Alessi’s generosity is not metaphorical: through donations and artist fees, he has raised over $1.2m for charities worldwide, and this year’s proceeds support Summerhall Arts itself. It’s rare to see a show that radiates this much heart without slipping into sentimentality; rarer still to see one that changes lives offstage as well as on.


SAND — Kook Ensemble

A man in a light-colored shirt appears to be releasing a cloud of sand from his hand, with a focused expression, against a dark background.

England | Circus theatre, dementia, coastal memory

Kook Ensemble’s SAND is a non‑verbal circus theatre piece set against the dramatic Devon coastline, exploring the lives of people living with dementia.
There’s something quietly radical about using acrobatics — a form associated with strength, balance and control — to illuminate a condition defined by fragility and disorientation. The company’s meticulous storytelling promises a work that is both tender and unflinching, a reminder that memory is not just a cognitive function but a landscape we inhabit together.


PUTTANA — Beatrice Festi

A composite image featuring a woman in three poses. On the left, she wears a wolf mask and headphones, in the center she appears contemplative, and on the right, she holds a microphone while wearing a lace bodysuit.

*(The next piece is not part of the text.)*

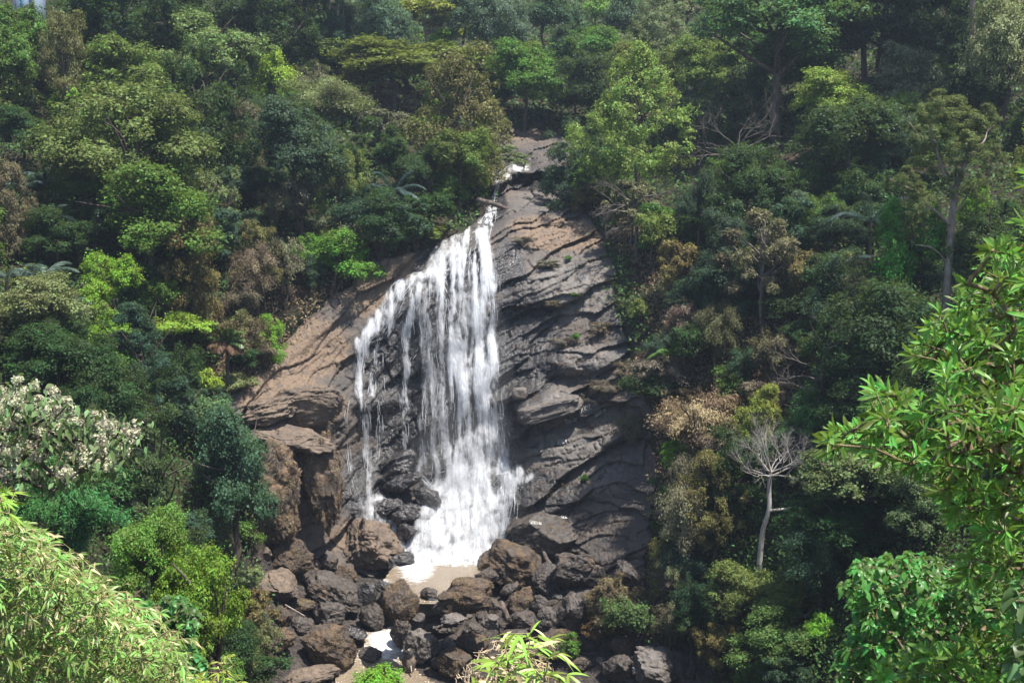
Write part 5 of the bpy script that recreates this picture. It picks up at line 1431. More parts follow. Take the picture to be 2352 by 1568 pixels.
bare_tree([(530, 610, Y), (535, 600, Y), (540, 592, Y)], .09, .07, [(1, -.8, -.2, .5, 1), (1, .8, -.2, .5, 1), (1, 0, -.3, 1, 1), (1, 1, 0, .1, 1.1)], m_bark_pale, "small bleached dead bush on the slope left of the falls", 13, depth=3, L=1.0, spread=.6)
# palms
def frond(base, dir0, L, R, droop=.9, leaf=.6, wide=.03):
    n = 16
    p, d = np.array(base, float), nrm(np.array(dir0, float))
    pts = [p]
    for k in range(n - 1):
        d = nrm(d + np.array([0, 0, -droop * (k / n) * .22])); p = p + d * L / (n - 1); pts.append(p)
    pts = np.array(pts)
    t = nrm(np.gradient(pts, axis=0)); side = nrm(np.cross(t, np.array([0, 0, 1.0]) + R.normal(0, .1, 3))); up = np.cross(side, t)
    V1, Q1 = path_tube(pts, np.linspace(.035, .008, n), 4)
    m = 56; s = np.repeat(np.linspace(.12, .99, m), 2) * (n - 1); i = np.minimum(s.astype(int), n - 2); f = (s - i)[:, None]
    P = pts[i] * (1 - f) + pts[i + 1] * f
    sg = np.tile([1, -1], m)[:, None]
    T = nrm(side[i] * sg + t[i] * .75 + np.array([0, 0, -.35]) + R.normal(0, .06, (2 * m, 3)))
    ll = leaf * np.sin(np.clip(s / (n - 1), 0, 1) * 2.7 + .35) ** .7 * R.uniform(.85, 1.1, 2 * m)
    N = nrm(up[i] + side[i] * sg * .4 + R.normal(0, .1, (2 * m, 3)))
    V2, Q2 = leafquads(P, N, T, ll, wide, .3)
    V, Q = join([(V1, Q1), (V2, Q2)])
    r = np.concatenate([np.zeros(len(Q1)) + .5, R.uniform(.2, .8, len(Q2))])
    return V, Q, r
m_palm = leaf_material("palm_fronds", 0.5, 0.36, 0.5, 0.2, yellow=.1)
def palm(cx, cy, fr, col, label, seed, L=2.6, Yo=2.5, drycol=None, ground_px=60):
    R = np.random.RandomState(seed)
    Y = float(terr_Y(cx, cy + ground_px)) - Yo
    c = at(cx, cy, Y); b = c.copy(); b[2] = min(ground(c[0], c[1]), c[2] - .5)
    root = tag(empty("palm", b), label, "palm")
    s = np.linspace(0, 1, 8)[:, None]
    V, Q = path_tube((b * (1 - s) + c * s) - b, np.linspace(.17, .11, 8), 8)
    obj("trunk", mesh_np("trunk", V, Q, smooth=True), m_bark, root)
    for k, (dx, dy, dz, l, dry) in enumerate(fr):
        V, Q, r = frond(c - b, (dx, dy, dz), L * l, R)
        me = mesh_np("frond", V, Q, {'rnd': ('FACE', r), 'clump': ('FACE', np.full(len(Q), R.uniform(.2, .8)))})
        o = obj("frond", me, m_dry if dry else m_palm, root, drycol if dry else C[col] if isinstance(col, str) else col)
        if dry: o["label"] = "dead rust brown frond"
    return root
def ring(n, R, up=.6, L=1.0, front=True):
    a = np.linspace(0, 6.28, n, endpoint=False) + R.uniform(0, 1)
    return [(math.cos(x), math.sin(x) * .9, R.uniform(up - .35, up + .35), L * R.uniform(.8, 1.15), False) for x in a]
R_ = np.random.RandomState(21)
BLUE = (.050, .085, .075); PALE = (.075, .115, .085)
palm(108, 420, ring(6, R_, .9) + [(-.1, -.1, 1.2, 1.2, False)], PALE, "pale fronded palm standing upright at the left edge", 1, 2.2)
palm(60, 430, [(-1, -.2, .5, .9, False), (.8, -.3, .6, .9, False), (.3, -.6, .4, .8, False), (-.4, -.5, .7, .9, False)], PALE, "small shining palm left of the upright one", 2, 2.0)
palm(118, 500, [(.9, -.3, .3, 1, False), (-.9, -.3, .3, 1, False), (.2, -.7, .3, .9, False), (.5, -.3, .7, .9, False), (-.4, -.5, .6, .9, False)], PALE, "glinting palm tuft under the upright palm", 3, 2.2)
palm(95, 640, ring(7, R_, .7) + [(1, -.2, .7, 1.25, False)], PALE, "dark arching palm at the left edge above yellow tips", 4, 2.3)
palm(15, 640, ring(6, R_, .7), PALE, "palm cut by the left edge beside the arching one", 5, 2.0)
palm(165, 690, [(.9, -.4, .4, .8, False), (-.7, -.4, .6, .8, False), (.2, -.7, .5, .8, False)], PALE, "small palm crown right of the arching palm", 6, 2.2)
palm(905, 440, [(.75, -.5, .1, 1.25, False), (-.8, -.4, .5, 1.2, False), (-.4, -.5, .9, 1.2, False), (.3, -.7, .3, 1.2, False), (.9, -.2, .5, 1.2, False), (0, -.7, -.1, 1.1, False), (.5, 0, 1, 1, False)], BLUE, "blue shaded palm with hanging fronds left of the upper river", 7, 2.4)
palm(1545, 815, [(-1, -.2, .35, 1, False), (1, -.2, .6, .9, False), (.1, -.4, 1, .9, False), (-.6, -.5, .6, .9, False), (.6, -.5, .5, .8, False)], (.075, .15, .03), "young bright palm at the right rim of the cliff", 8, 2.0, Yo=1.0)
palm(2000, 510, [(-.9, -.3, .5, 1.1, False), (1, -.3, .5, 1.2, False), (-.3, -.5, .9, 1.1, False), (.4, -.5, .8, 1.1, False), (0, -.8, .3, 1, False)], (.03, .05, .045), "dark shaded palm left of the branching trunk", 9, 3.2)
palm(2010, 590, [(-.9, -.3, .2, 1, False), (.9, -.3, .2, 1, False), (0, -.8, .1, 1, False)], (.03, .05, .045), "lower dark palm crown under the shaded palm", 10, 2.8)
RUST = (.13, .072, .044)
palm(520, 785, [(1, -.3, .6, 1, False), (.7, -.3, .9, 1.1, False), (-.3, -.3, 1.2, 1, False), (1, -.5, .3, 1, False), (-.9, -.3, .8, .9, False), (.2, -.5, 1, 1, False), (-.9, -.4, .2, .9, True), (.9, -.4, -.1, 1, True), (.5, -.6, -.1, .9, True), (-.2, -.7, .0, .9, True), (-.1, -.2, 1.1, .7, True), (.2, -.7, -.6, .8, True)], (.075, .125, .035),
     "palm with green and rust brown dead fronds above the left rocks", 11, 1.6, Yo=2.0, drycol=RUST)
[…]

Italy | Immersive solo performance, body politics

Fringe debutant Beatrice Festi arrives with a piece that refuses to look away from the ways society commodifies the body. PUTTANA is bold, uncomfortable, and deliberately confrontational — a solo performance in which one actress voices five characters through a fusion of music and text.
It’s a work that asks what we’ve normalised, what we’ve excused, and what we’ve allowed to be taken from us. Expect a show that leaves the air charged.


LANDSFRAU — Mariann Yar

A male and female dancer performing together on stage under colorful lighting.

Afghanistan / Diaspora | Feminist storytelling, counter‑archive

Mariann Yar’s LANDSFRAU moves between 9/11 and 2021, dismantling the Western gaze on Afghanistan and building a counter‑archive from song, dance and memory.
This is diasporic storytelling at its most intimate: a reckoning with inherited guilt, privilege, distance and longing. Yar’s work promises a feminist perspective that refuses simplification, offering instead a textured portrait of a life shaped by war yet not defined by it.


A Programme Already Speaking in Many Tongues

This first announcement — with more expected — signals a Summerhall season rooted in internationalism, political clarity and artistic risk. These are works concerned with memory, identity, and the stories we inherit or resist. They ask who gets to speak, who gets to be seen, and how we might hold each other through the fractures.

If this is only the beginning, August at Summerhall looks set to be a month of boldness, beauty and necessary discomfort — exactly what the Fringe should be.